-- Start --
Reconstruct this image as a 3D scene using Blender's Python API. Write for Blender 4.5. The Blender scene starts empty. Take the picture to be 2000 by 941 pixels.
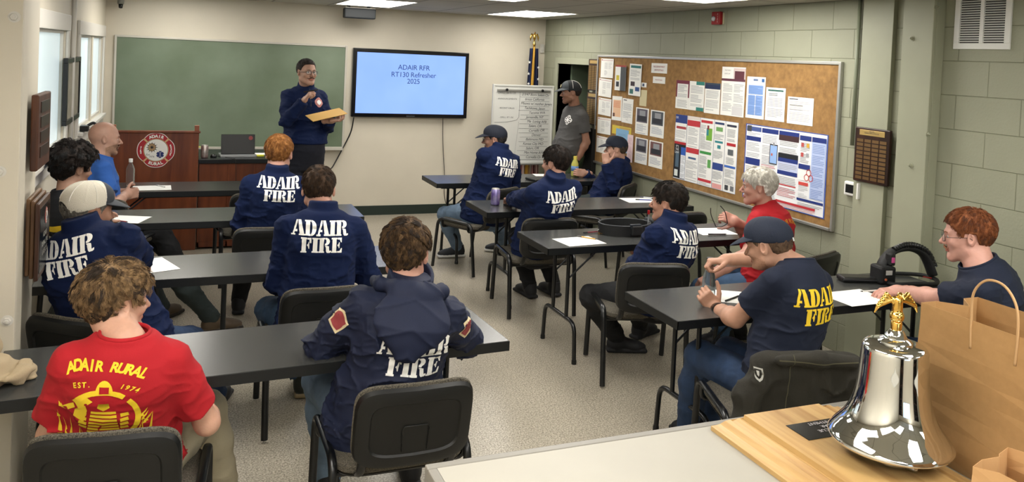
EXPOSURE = 0.55
import bpy, bmesh, math, random
import numpy as np
from mathutils import Vector, Matrix
from mathutils.bvhtree import BVHTree
from concurrent.futures import ThreadPoolExecutor
PI = math.pi
S = bpy.context.scene
COL = S.collection
rad = math.radians

# ------------------------------------------------------------------ camera maths
CF, CYAW, CPIT, CROLL, CPX, CPY, CH = 1577.54, rad(21.995), rad(-1.580), rad(2.605), 1000.0, 157.0, 1.9
_f = np.array([math.sin(CYAW)*math.cos(CPIT), math.cos(CYAW)*math.cos(CPIT), math.sin(CPIT)])
_r0 = np.array([math.cos(CYAW), -math.sin(CYAW), 0.0]); _u0 = np.cross(_r0, _f)
_r = _r0*math.cos(CROLL) + _u0*math.sin(CROLL); _u = np.cross(_r, _f)
_C = np.array([0, 0, CH])
def A1(*a): return np.array(a, float)
def ray(x, y): return _f + _r*(x-CPX)/CF - _u*(y-CPY)/CF
def W(x, y, Y):
    d = ray(x, y); return _C + d*Y/d[1]
def WZ(x, y, z):
    d = ray(x, y); return _C + d*(z-CH)/d[2]
def WX(x, y, X):
    d = ray(x, y); return _C + d*X/d[0]

# ------------------------------------------------------------------ materials
def lin(c):
    if isinstance(c, str):
        c = c.lstrip('#'); c = [int(c[i:i+2], 16)/255 for i in (0, 2, 4)]
    return tuple((v/12.92 if v <= .04045 else ((v+.055)/1.055)**2.4) for v in c[:3]) + (1.0,)
_M = {}
def mat(name, col, rough=.6, metal=0.0, noise=0.0, nscale=8.0, bump=0.0, bscale=60.0, sheen=0.0, coat=0.0, spec=.5, emit=None, estr=1.0, trans=0.0, ior=1.45, col2=None, stretch=None, alpha=1.0):
    if name in _M: return _M[name]
    m = bpy.data.materials.new(name); m.use_nodes = True
    nt = m.node_tree; b = nt.nodes['Principled BSDF']
    b.inputs['Base Color'].default_value = lin(col)
    b.inputs['Roughness'].default_value = rough
    b.inputs['Metallic'].default_value = metal
    b.inputs['Specular IOR Level'].default_value = spec
    b.inputs['IOR'].default_value = ior
    if sheen: b.inputs['Sheen Weight'].default_value = sheen; b.inputs['Sheen Roughness'].default_value = .5
    if coat: b.inputs['Coat Weight'].default_value = coat; b.inputs['Coat Roughness'].default_value = .1
    if trans: b.inputs['Transmission Weight'].default_value = trans
    if alpha < 1: b.inputs['Alpha'].default_value = alpha
    if emit: b.inputs['Emission Color'].default_value = lin(emit); b.inputs['Emission Strength'].default_value = estr
    tc = None
    if noise or bump or col2:
        tc = nt.nodes.new('ShaderNodeTexCoord'); mp = nt.nodes.new('ShaderNodeMapping')
        nt.links.new(tc.outputs['Object'], mp.inputs[0])
        if stretch: mp.inputs['Scale'].default_value = stretch
    if noise or col2:
        n = nt.nodes.new('ShaderNodeTexNoise'); n.inputs['Scale'].default_value = nscale; n.inputs['Detail'].default_value = 5
        nt.links.new(mp.outputs[0], n.inputs['Vector'])
        r = nt.nodes.new('ShaderNodeValToRGB'); c = lin(col)
        if col2: c2 = lin(col2); r.color_ramp.elements[0].color = c2; r.color_ramp.elements[1].color = c
        else:
            r.color_ramp.elements[0].color = tuple(v*(1-noise) for v in c[:3])+(1,)
            r.color_ramp.elements[1].color = tuple(min(1, v*(1+noise)) for v in c[:3])+(1,)
        r.color_ramp.elements[0].position = .3; r.color_ramp.elements[1].position = .7
        nt.links.new(n.outputs['Fac'], r.inputs[0]); nt.links.new(r.outputs[0], b.inputs['Base Color'])
    if bump:
        n2 = nt.nodes.new('ShaderNodeTexNoise'); n2.inputs['Scale'].default_value = bscale; n2.inputs['Detail'].default_value = 4
        nt.links.new(mp.outputs[0], n2.inputs['Vector'])
        bp = nt.nodes.new('ShaderNodeBump'); bp.inputs['Strength'].default_value = bump; bp.inputs['Distance'].default_value = .004
        nt.links.new(n2.outputs['Fac'], bp.inputs['Height']); nt.links.new(bp.outputs[0], b.inputs['Normal'])
    _M[name] = m
    return m
def wood(name, c1, c2, scale=(1, 14, 14), rough=.4, ns=2.2, ramp=(.35, .65), coat=.0):
    if name in _M: return _M[name]
    m = mat(name, c1, rough, coat=coat); nt = m.node_tree; b = nt.nodes['Principled BSDF']
    tc = nt.nodes.new('ShaderNodeTexCoord'); mp = nt.nodes.new('ShaderNodeMapping'); mp.inputs['Scale'].default_value = scale
    n = nt.nodes.new('ShaderNodeTexNoise'); n.inputs['Scale'].default_value = ns; n.inputs['Detail'].default_value = 6; n.inputs['Distortion'].default_value = .6
    r = nt.nodes.new('ShaderNodeValToRGB'); r.color_ramp.elements[0].color = lin(c2); r.color_ramp.elements[1].color = lin(c1)
    r.color_ramp.elements[0].position, r.color_ramp.elements[1].position = ramp
    nt.links.new(tc.outputs['Object'], mp.inputs[0]); nt.links.new(mp.outputs[0], n.inputs['Vector'])
    nt.links.new(n.outputs['Fac'], r.inputs[0]); nt.links.new(r.outputs[0], b.inputs['Base Color'])
    return m

# ------------------------------------------------------------------ mesh builder
def V(*a): return Vector(a)
class MB:
    def __init__(s): s.v = []; s.f = []; s.m = []; s.mi = 0
    def add(s, vs, fs):
        o = len(s.v); s.v += [tuple(x) for x in vs]; s.f += [tuple(i+o for i in f) for f in fs]; s.m += [s.mi]*len(fs); return s
    def box(s, c, d, rot=None):
        hx, hy, hz = d[0]/2, d[1]/2, d[2]/2
        vs = [V(x, y, z) for x in (-hx, hx) for y in (-hy, hy) for z in (-hz, hz)]
        if rot is not None:
            R = rot if isinstance(rot, Matrix) else Matrix.Rotation(rot, 3, 'Z')
            vs = [R @ v for v in vs]
        c = Vector(c)
        return s.add([v+c for v in vs], [(0, 1, 3, 2), (4, 6, 7, 5), (0, 4, 5, 1), (2, 3, 7, 6), (0, 2, 6, 4), (1, 5, 7, 3)])
    def bb(s, lo, hi): return s.box([(a+b)/2 for a, b in zip(lo, hi)], [b-a for a, b in zip(lo, hi)])
    def tube(s, pts, r, seg=10, closed=False, cap=True, flat=1.0):
        pts = [Vector(p) for p in pts]; n = len(pts); rr = r if hasattr(r, '__len__') else [r]*n
        vs = []; prev = None
        for i, p in enumerate(pts):
            if closed: t = pts[(i+1) % n]-pts[i-1]
            else: t = pts[min(i+1, n-1)]-pts[max(i-1, 0)]
            if t.length < 1e-9: t = V(0, 0, 1)
            t.normalize()
            if prev is None:
                a = V(0, 0, 1) if abs(t.z) < .9 else V(1, 0, 0)
                u = t.cross(a).normalized()
            else: u = (prev - t*prev.dot(t)).normalized()
            prev = u; w = t.cross(u)
            for k in range(seg):
                an = 2*PI*k/seg; vs.append(p+(u*math.cos(an)*flat+w*math.sin(an))*rr[i])
        fs = []
        for i in range(n if closed else n-1):
            j = (i+1) % n
            for k in range(seg): k2 = (k+1) % seg; fs.append((i*seg+k, i*seg+k2, j*seg+k2, j*seg+k))
        if cap and not closed: fs.append(tuple(range(seg-1, -1, -1))); fs.append(tuple((n-1)*seg+k for k in range(seg)))
        return s.add(vs, fs)
    def lathe(s, prof, seg=32, c=(0, 0, 0), axis=None):
        R = axis if axis is not None else Matrix.Identity(3); c = Vector(c); vs = []; fs = []
        for r, z in prof:
            for k in range(seg):
                a = 2*PI*k/seg; vs.append(R @ V(r*math.cos(a), r*math.sin(a), z)+c)
        for i in range(len(prof)-1):
            for k in range(seg): k2 = (k+1) % seg; fs.append((i*seg+k, i*seg+k2, (i+1)*seg+k2, (i+1)*seg+k))
        if prof[0][0] > 1e-4: fs.append(tuple(range(seg-1, -1, -1)))
        if prof[-1][0] > 1e-4: fs.append(tuple((len(prof)-1)*seg+k for k in range(seg)))
        return s.add(vs, fs)
    def prism(s, poly, M, d):   # 2d poly in local xy, extruded to z=d, M 4x4
        n = len(poly)
        vs = [M @ V(x, y, 0) for x, y in poly]+[M @ V(x, y, d) for x, y in poly]
        fs = [tuple(range(n-1, -1, -1)), tuple(range(n, 2*n))]+[(i, (i+1) % n, n+(i+1) % n, n+i) for i in range(n)]
        return s.add(vs, fs)
    def xf(s, M, a=0):
        for i in range(a, len(s.v)): s.v[i] = tuple(M @ Vector(s.v[i]))
        return s
    def build(s, name, mats, parent=None, smooth=False, bevel=0, bseg=2, sub=0):
        me = bpy.data.meshes.new(name); me.from_pydata(s.v, [], s.f); me.validate(); me.update()
        if not isinstance(mats, (list, tuple)): mats = [mats]
        for m in mats: me.materials.append(m)
        if len(mats) > 1 and len(me.polygons) == len(s.m): me.polygons.foreach_set('material_index', s.m)
        o = bpy.data.objects.new(name, me); COL.objects.link(o)
        if smooth: me.shade_smooth()
        if smooth == 'auto': me.set_sharp_from_angle(angle=rad(40))
        if bevel:
            b = o.modifiers.new('b', 'BEVEL'); b.width = bevel; b.segments = bseg; b.limit_method = 'ANGLE'; b.angle_limit = rad(35)
        if sub: q = o.modifiers.new('s', 'SUBSURF'); q.levels = sub; q.render_levels = sub
        if parent: o.parent = parent
        return o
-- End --
Goal of the exercise: Up to and including the line containing "d = ray(x, y); return _C + d*X/d[0]", repeat every line from the start of the data, but none of the pictures.

Result of the task:
Reconstruct this image as a 3D scene using Blender's Python API. Write for Blender 4.5. The Blender scene starts empty. Take the picture to be 2000 by 941 pixels.
EXPOSURE = 0.55
import bpy, bmesh, math, random
import numpy as np
from mathutils import Vector, Matrix
from mathutils.bvhtree import BVHTree
from concurrent.futures import ThreadPoolExecutor
PI = math.pi
S = bpy.context.scene
COL = S.collection
rad = math.radians

# ------------------------------------------------------------------ camera maths
CF, CYAW, CPIT, CROLL, CPX, CPY, CH = 1577.54, rad(21.995), rad(-1.580), rad(2.605), 1000.0, 157.0, 1.9
_f = np.array([math.sin(CYAW)*math.cos(CPIT), math.cos(CYAW)*math.cos(CPIT), math.sin(CPIT)])
_r0 = np.array([math.cos(CYAW), -math.sin(CYAW), 0.0]); _u0 = np.cross(_r0, _f)
_r = _r0*math.cos(CROLL) + _u0*math.sin(CROLL); _u = np.cross(_r, _f)
_C = np.array([0, 0, CH])
def A1(*a): return np.array(a, float)
def ray(x, y): return _f + _r*(x-CPX)/CF - _u*(y-CPY)/CF
def W(x, y, Y):
    d = ray(x, y); return _C + d*Y/d[1]
def WZ(x, y, z):
    d = ray(x, y); return _C + d*(z-CH)/d[2]
def WX(x, y, X):
    d = ray(x, y); return _C + d*X/d[0]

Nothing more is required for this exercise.